Mortgage Rates Finally See Relief

We finally saw some relief today in the mortgage rates after eight days of a bloodbath!  The bond and mortgage markets were looking nice prior to the 30yr bond auction. The 10yr at 1.97% down 3 bps and 30yr MBS price +23 bps and up 14 bps better than earlier this morning. Stock market continues to inch higher led by the tech sector - looks like everyone in the markets ignored another soft retail report.
 
OK, put down the knife!  I have been stating with a few others out there, the outlook on how I have been bearish on the economic outlook for over a year, and so far the negative outlook has been wrong, and those that acted on this opinion have left a lot of money on the table in the last year.

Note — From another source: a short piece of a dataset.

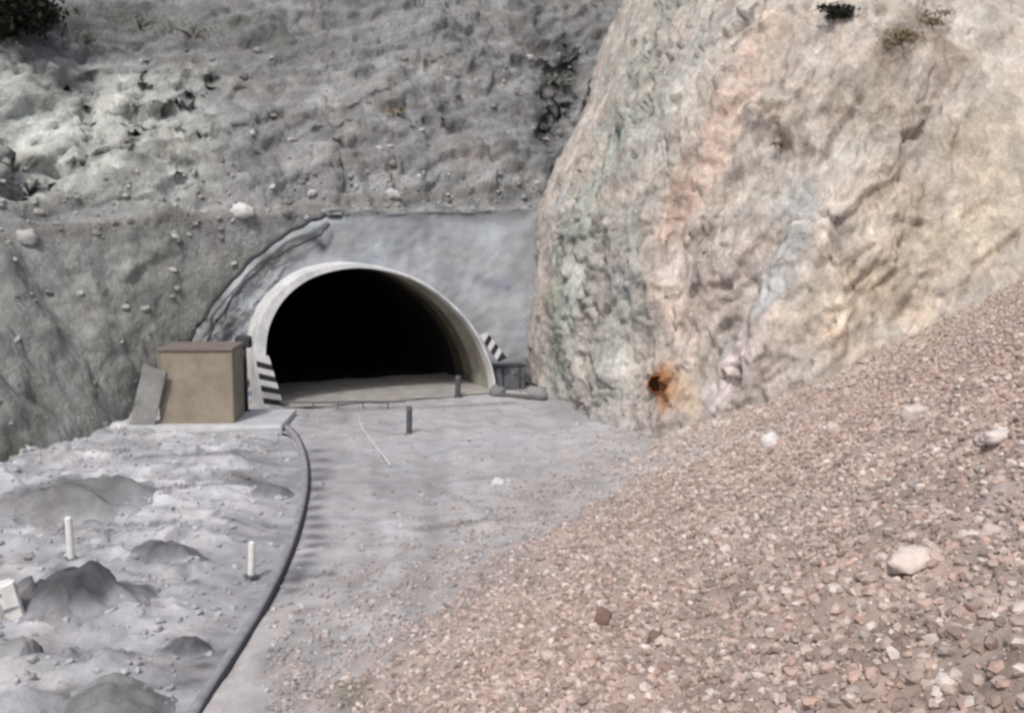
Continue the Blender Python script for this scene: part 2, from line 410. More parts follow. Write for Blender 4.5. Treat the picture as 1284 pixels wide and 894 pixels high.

My expertise is forecasting near term movements in the bond and mortgage markets – there who listened made or saved a lot of money from my recommendations. I am not going postal with long term forecasts, and everyone here should keep that in focus.
 
This week hasn’t offered much in the way of key data. The near term outlook for the rate markets remains bearish. 30yr MBS prices did have a good day and the 10yr only up 1 bps to 1.98%, holding below 2.00% on a close for the third day.
 
In summary, is the love back in the markets?  I will give the same guidance as yesterday - no shame in locking in at these rates. Also, keep in mind that markets are closed on Monday, so do not expect any change from tomorrow's close in terms of rates or price.  It may be risky, but I might start off tomorrow floating cautiously, trying to see if I can scalp a few more dollars in the right direction for my clients.